Patrick O’Flynn Patrick O’Flynn

What the Rochdale disaster says about Keir Starmer

(Photo: Getty)

Sometimes a single act changes the entire course of events for years to come.

For instance, many Manchester United football fans fondly recall the moment in 1990 that a young striker called Mark Robins scored a crucial goal in an FA Cup tie that saved the job of Alex Ferguson, who had at that stage not won a trophy three seasons into his tenure.

So might Tory supporters point in future years to Keir Starmer’s disastrous mishandling of the anti-Semitic comments of his Rochdale candidate Azhar Ali as the moment that changed the game for them? In short, no.

Starmer’s flip-flopping and lack of principle is already, as financial market analysts say, ‘priced in’. Voters have noticed his U-turns on everything from trans rights to green investment and do not expect him to do the right thing at first contact with any problem. In normal times that might indeed be a disabling fault in someone aspiring to be prime minister, as indeed it proved for the former unilateral disarmer Neil Kinnock back in the day. But these are not normal times because the Conservative party brand is holed below the waterline.
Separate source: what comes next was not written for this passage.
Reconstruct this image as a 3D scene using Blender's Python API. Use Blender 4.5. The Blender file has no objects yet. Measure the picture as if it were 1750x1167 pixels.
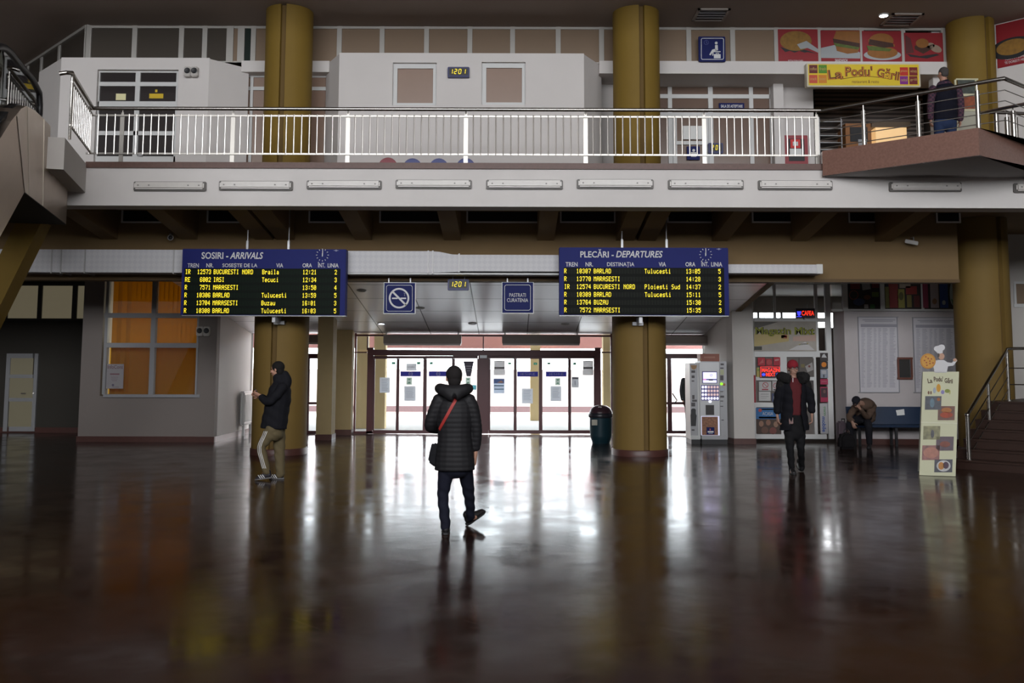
import bpy, bmesh, math, random
from mathutils import Vector, Matrix
random.seed(7)
C = bpy.context.scene.collection
SC = bpy.context.scene
PI = math.pi
# ------------------------------------------------------------------ camera
FPX, CX, CY = 1600.0, 875.0, 475.0          # focal length in pixels, principal point
HC = 1.68                                   # eye height
TH = math.atan(150.0 / FPX)                 # tilt up
RO = 0.003                                  # roll
_r = Vector((1, 0, 0)); _u = Vector((0, -math.sin(TH), math.cos(TH))); _f = Vector((0, math.cos(TH), math.sin(TH)))
RV = _r * math.cos(RO) + _u * math.sin(RO)
UV = -_r * math.sin(RO) + _u * math.cos(RO)
CAMP = Vector((0, 0, HC))
cd = bpy.data.cameras.new('camera'); cam = bpy.data.objects.new('camera', cd); C.objects.link(cam)
cd.sensor_width = 36; cd.lens = 36 * FPX / 1750; cd.shift_y = -(583.5 - CY) / 1750; cd.clip_end = 300
m = Matrix.Identity(4)
for i in range(3):
    m[i][0] = RV[i]; m[i][1] = UV[i]; m[i][2] = -_f[i]; m[i][3] = CAMP[i]
cam.matrix_world = m
SC.camera = cam
# ------------------------------------------------------------------ light
SKY = 7.5
w = bpy.data.worlds.new('world'); SC.world = w; w.use_nodes = True
bg = w.node_tree.nodes['Background']; bg.inputs[0].default_value = (0.93, 0.95, 0.98, 1); bg.inputs[1].default_value = SKY
def area(name, loc, sx, sy, rot, energy, col=(1, 1, 1), portal=False, spread=None):
    l = bpy.data.lights.new(name, 'AREA'); l.shape = 'RECTANGLE'; l.size = sx; l.size_y = sy; l.energy = energy; l.color = col
    if portal: l.cycles.is_portal = True
    if spread: l.spread = spread
    o = bpy.data.objects.new(name, l); o.location = loc; o.rotation_euler = rot; C.objects.link(o); return o
# daylight enters by unseen front windows behind the camera, set high to light the upper walls, and by the platform doors: portals on the openings
area('portal_front', (0, -9.35, 8.8), 26, 6.0, (PI / 2, 0, 0), 1, portal=True)
area('portal_doors', (-0.8, 23.62, 1.3), 11.2, 2.6, (-PI / 2, 0, 0), 1, portal=True)
area('portal_shop', (6.2, 25.4, 3.0), 3.0, 0.6, (-PI / 2, 0, 0), 1, portal=True)
SC.view_settings.view_transform = 'Standard'; SC.view_settings.look = 'None'
SC.view_settings.gamma = 1; SC.view_settings.use_curve_mapping = False
SC.view_settings.exposure = 0.72
SC.cycles.use_denoising = True
SC.cycles.max_bounces = 8; SC.cycles.diffuse_bounces = 5; SC.cycles.transparent_max_bounces = 12
SC.cycles.sample_clamp_indirect = 6
# ------------------------------------------------------------------ pixel -> place
def ray(x, y):
    return RV * ((x - CX) / FPX) + UV * ((CY - y) / FPX) + _f
def P(x, y, Y):                                # point on the upright plane at depth Y
    d = ray(x, y); return CAMP + d * (Y / d.y)
def Zp(x, y, z):                               # point on the level plane at height z
    d = ray(x, y); return CAMP + d * ((z - HC) / d.z)
def Vp(x, y, p, n):                            # point on the upright plane through p with normal n
    d = ray(x, y); n = Vector(n); return CAMP + d * ((Vector(p) - CAMP).dot(n) / d.dot(n))
def PX(x, Y, y=500): return P(x, y, Y).x
def PZ(y, Y, x=875): return P(x, y, Y).z
# ------------------------------------------------------------------ materials
MATS = {}
def mat(name, col, rough=0.6, metal=0.0, var=0.0, scale=6.0, emit=None, es=1.0, bump=0.0, bscale=40.0, spec=0.5, coat=0.0):
    if name in MATS: return MATS[name]
    m = bpy.data.materials.new(name); m.use_nodes = True; nt = m.node_tree; b = nt.nodes['Principled BSDF']
    b.inputs['Base Color'].default_value = (*col, 1); b.inputs['Roughness'].default_value = rough; b.inputs['Metallic'].default_value = metal
    b.inputs['Specular IOR Level'].default_value = spec; b.inputs['Coat Weight'].default_value = coat
    if emit:
        b.inputs['Emission Color'].default_value = (*emit, 1); b.inputs['Emission Strength'].default_value = es
    if var or bump:
        tc = nt.nodes.new('ShaderNodeTexCoord')
        if var:
            n = nt.nodes.new('ShaderNodeTexNoise'); n.inputs['Scale'].default_value = scale; n.inputs['Detail'].default_value = 5
            nt.links.new(tc.outputs['Object'], n.inputs['Vector'])
            r = nt.nodes.new('ShaderNodeMix'); r.data_type = 'RGBA'
            r.inputs[6].default_value = (*[c * (1 - var) for c in col], 1); r.inputs[7].default_value = (*[min(1, c * (1 + var)) for c in col], 1)
            nt.links.new(n.outputs[0], r.inputs[0]); nt.links.new(r.outputs[2], b.inputs['Base Color'])
        if bump:
            n2 = nt.nodes.new('ShaderNodeTexNoise'); n2.inputs['Scale'].default_value = bscale; n2.inputs['Detail'].default_value = 3
            nt.links.new(tc.outputs['Object'], n2.inputs['Vector'])
            bp = nt.nodes.new('ShaderNodeBump'); bp.inputs['Strength'].default_value = bump; bp.inputs['Distance'].default_value = 0.01
            nt.links.new(n2.outputs[0], bp.inputs['Height']); nt.links.new(bp.outputs[0], b.inputs['Normal'])
    MATS[name] = m; return m
def glass(name, tint=(0.92, 0.96, 0.97), refl=0.10, rough=0.02):
    if name in MATS: return MATS[name]
    m = bpy.data.materials.new(name); m.use_nodes = True; nt = m.node_tree; nt.nodes.clear()
    o = nt.nodes.new('ShaderNodeOutputMaterial'); t = nt.nodes.new('ShaderNodeBsdfTransparent'); g = nt.nodes.new('ShaderNodeBsdfGlossy')
    fr = nt.nodes.new('ShaderNodeFresnel'); fr.inputs[0].default_value = 1.45
    mx = nt.nodes.new('ShaderNodeMixShader'); t.inputs[0].default_value = (*tint, 1); g.inputs[0].default_value = (1, 1, 1, 1); g.inputs[1].default_value = rough
    nt.links.new(fr.outputs[0], mx.inputs[0]); nt.links.new(t.outputs[0], mx.inputs[1]); nt.links.new(g.outputs[0], mx.inputs[2]); nt.links.new(mx.outputs[0], o.inputs[0])
    MATS[name] = m; return m
# ------------------------------------------------------------------ mesh builder
class MB:
    def __init__(s): s.v = []; s.f = []
    def add(s, vs, fs):
        o = len(s.v); s.v += [Vector(p) for p in vs]; s.f += [tuple(o + i for i in f) for f in fs]; return s
    def box(s, x0, x1, y0, y1, z0, z1):
        x0, x1 = sorted((x0, x1)); y0, y1 = sorted((y0, y1)); z0, z1 = sorted((z0, z1))
        return s.add([(x0, y0, z0), (x1, y0, z0), (x1, y1, z0), (x0, y1, z0), (x0, y0, z1), (x1, y0, z1), (x1, y1, z1), (x0, y1, z1)],
                     [(0, 3, 2, 1), (4, 5, 6, 7), (0, 1, 5, 4), (1, 2, 6, 5), (2, 3, 7, 6), (3, 0, 4, 7)])
    def pbox(s, px0, py0, px1, py1, Y, t):      # box whose front face fills a pixel rectangle at depth Y, t thick backwards
        Y -= (len(s.v) // 8 % 5) * .0006        # overlapping bars never share a face
        a = P(px0, py0, Y); b = P(px1, py1, Y); c = P(px0, py1, Y); d = P(px1, py0, Y)
        return s.box((a.x + c.x) / 2, (b.x + d.x) / 2, Y, Y + t, (b.z + c.z) / 2, (a.z + d.z) / 2)
    def obox(s, c, ax, ay, az):                 # centre and three half axes
        c, ax, ay, az = map(Vector, (c, ax, ay, az)); vs = []
        for k in (-1, 1):
            for i, j in ((-1, -1), (1, -1), (1, 1), (-1, 1)): vs.append(c + ax * i + ay * j + az * k)
        return s.add(vs, [(0, 3, 2, 1), (4, 5, 6, 7), (0, 1, 5, 4), (1, 2, 6, 5), (2, 3, 7, 6), (3, 0, 4, 7)])
    def prism(s, pts, ext):                     # polygon pushed along ext
        n = len(pts); ext = Vector(ext); a = [Vector(p) for p in pts]; b = [p + ext for p in a]
        return s.add(a + b, [tuple(range(n))[::-1], tuple(range(n, 2 * n))] + [(i, (i + 1) % n, n + (i + 1) % n, n + i) for i in range(n)])
    def wallseg(s, p, q, z0, z1, t):            # upright slab between two plan points, t to the left of p->q
        p = Vector((p[0], p[1])); q = Vector((q[0], q[1])); d = (q - p).normalized(); n = Vector((-d.y, d.x)) * t
        pts = [p, q, q + n, p + n]
        return s.prism([(k.x, k.y, z0) for k in pts], (0, 0, z1 - z0))
    def cyl(s, p, q, r, seg=12, r2=None, caps=True):
        p = Vector(p); q = Vector(q); d = (q - p).normalized(); a = d.orthogonal().normalized(); b = d.cross(a); r2 = r if r2 is None else r2
        A = [p + (a * math.cos(2 * PI * i / seg) + b * math.sin(2 * PI * i / seg)) * r for i in range(seg)]
        B = [q + (a * math.cos(2 * PI * i / seg) + b * math.sin(2 * PI * i / seg)) * r2 for i in range(seg)]
        f = [(i, (i + 1) % seg, seg + (i + 1) % seg, seg + i) for i in range(seg)]
        if caps: f += [tuple(range(seg))[::-1], tuple(range(seg, 2 * seg))]
        return s.add(A + B, f)
    def tube(s, path, r, seg=10, closed=False):
        path = [Vector(p) for p in path]; n = len(path); vs = []; ref = None
        for i, p in enumerate(path):
            a = path[(i - 1) % n] if (closed or i > 0) else p; b = path[(i + 1) % n] if (closed or i < n - 1) else p
            d = (b - a).normalized()
            if ref is None: ref = d.orthogonal().normalized()
            ref = (ref - d * ref.dot(d)).normalized(); e = d.cross(ref); rr = r[i] if isinstance(r, (list, tuple)) else r
            vs += [p + (ref * math.cos(2 * PI * k / seg) + e * math.sin(2 * PI * k / seg)) * rr for k in range(seg)]
        fs = []
        for i in range(n if closed else n - 1):
            j = (i + 1) % n
            fs += [(i * seg + k, i * seg + (k + 1) % seg, j * seg + (k + 1) % seg, j * seg + k) for k in range(seg)]
        if not closed: fs += [tuple(range(seg))[::-1], tuple(range((n - 1) * seg, n * seg))]
        return s.add(vs, fs)
    def lathe(s, c, prof, seg=24, axis=(0, 0, 1), sx=1, sy=1):  # profile of (r, h)
        ax = Vector(axis).normalized(); a = ax.orthogonal().normalized() if abs(ax.z) < .99 else Vector((1, 0, 0)); b = ax.cross(a); c = Vector(c); vs = []
        for r, h in prof: vs += [c + ax * h + (a * math.cos(2 * PI * k / seg) * sx + b * math.sin(2 * PI * k / seg) * sy) * r for k in range(seg)]
        n = len(prof); fs = [(i * seg + k, i * seg + (k + 1) % seg, (i + 1) * seg + (k + 1) % seg, (i + 1) * seg + k) for i in range(n - 1) for k in range(seg)]
        fs += [tuple(range(seg))[::-1], tuple(range((n - 1) * seg, n * seg))]
        return s.add(vs, fs)
    def ball(s, c, r, seg=14, rings=8, sx=1, sy=1, sz=1):
        c = Vector(c); prof = []
        vs = [c + Vector((0, 0, -r * sz))]
        for i in range(1, rings):
            t = -PI / 2 + PI * i / rings
            vs += [c + Vector((r * sx * math.cos(t) * math.cos(2 * PI * k / seg), r * sy * math.cos(t) * math.sin(2 * PI * k / seg), r * sz * math.sin(t))) for k in range(seg)]
        vs.append(c + Vector((0, 0, r * sz))); L = len(vs) - 1; fs = []
        for k in range(seg):
            fs.append((0, 1 + (k + 1) % seg, 1 + k))
            for i in range(rings - 2): fs.append((1 + i * seg + k, 1 + i * seg + (k + 1) % seg, 1 + (i + 1) * seg + (k + 1) % seg, 1 + (i + 1) * seg + k))
            fs.append((L, L - seg + k, L - seg + (k + 1) % seg))
        return s.add(vs, fs)
    def build(s, name, mt, parent=None, smooth=False, bevel=0.0, seg=2):
        if parent is None:
            xs = [p.x for p in s.v]; ys = [p.y for p in s.v]; zs = [p.z for p in s.v]
            org = Vector(((min(xs) + max(xs)) / 2, (min(ys) + max(ys)) / 2, min(zs)))
        else: org = ORG[parent.name]
        me = bpy.data.meshes.new(name); me.from_pydata([p - org for p in s.v], [], s.f); me.validate()
        bm = bmesh.new(); bm.from_mesh(me); bmesh.ops.recalc_face_normals(bm, faces=bm.faces)
        if bevel:
            bmesh.ops.bevel(bm, geom=[e for e in bm.edges if len(e.link_faces) == 2 and e.calc_face_angle(0) > 0.5], offset=bevel, segments=seg, affect='EDGES', clamp_overlap=True)
        bm.to_mesh(me); bm.free()
        me.materials.append(mt)
        if smooth:
            me.polygons.foreach_set('use_smooth', [True] * len(me.polygons))
            me.set_sharp_from_angle(angle=0.7)
        o = bpy.data.objects.new(name, me); C.objects.link(o)
        if parent is None: o.location = org
        else: o.parent = parent
        ORG[o.name] = org
        return o
ORG = {}
def thing(name, label, cat, loc, group=None):
    o = bpy.data.objects.new(name, None); C.objects.link(o); o.location = Vector(loc); o.empty_display_size = .1
    o['label'] = label; o['category'] = cat
    if group: o['group'] = group
    ORG[o.name] = Vector(loc); return o
def tag(o, label, cat, group=None):
    o['label'] = label; o['category'] = cat
    if group: o['group'] = group
    return o
def struct(o, label=None, cat=None):
    o['kind'] = 'structure'
    if label: o['label'] = label
    if cat: o['category'] = cat
    return o
def sroot(name, label, cat, loc): return struct(thing(name, label, cat, loc))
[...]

What Starmer’s appalling handling of an obviously open-and-shut case of indefensible bigotry does offer though is a troubling glimpse into the likely course of his looming premiership.

He stood by Ali for the best part of three days despite the candidate’s peddling of the disgusting and false conspiracy theory that Israel deliberately facilitated the October 7 pogrom against its own citizens. He even sent a series of senior frontbenchers out to bat for Ali, including Pat McFadden, Lisa Nandy and Nick Thomas-Symonds.

And only when they had made themselves look soft on anti-Semitism did he pull the rug from Ali, after the Daily Mail had disclosed further remarks in a similar vein: that jews in the media were whipping things up and Israel had been planning a land-grab in Gaza, that sort of thing.

This is the kind of conduct that contributed heavily to Boris Johnson being defenestrated at the behest of dozens of ministers who had become heartily sick of getting sent out on to the airwaves to trash their own reputations by peddling unsustainable positions.

So the next shadow cabinet meeting is unlikely to be a happy affair and if Starmer’s political judgment does not get very much better in office then he will enjoy a honeymoon period of similar duration to a typical male Black Widow spider (which gets eaten by his sweetheart).

Yet the electorate is of a mind to tackle its problems in descending order of seriousness. And problem number one is the Conservatives. Betting markets today still give Ali a one in three chance of becoming Rochdale’s next MP even without the official Labour machine behind him, though the yet more energetic Israel-basher George Galloway is now favourite. The Tory candidate is, by contrast, rated a 50-1 shot by William Hill, despite the party winning nearly a third of the vote and finishing a strong second at the last general election.

The veteran and very well-connected Labour watcher Michael Crick yesterday revealed that a sewage pipe inside the Rochdale campaign headquarters of the party had burst, causing according to his contact, ‘the whole downstairs to be covered with the proverbial’. It is indeed a hot mess.

But on Friday morning Starmer is still going to be smelling of roses as he basks in two more by-election wins in the Tory-held and once ‘safe’ seats of Kingswood and Wellingborough. Rochdale can then be written off as a little local difficulty. The flaws in his political technique are going to count heavily against him. But not yet.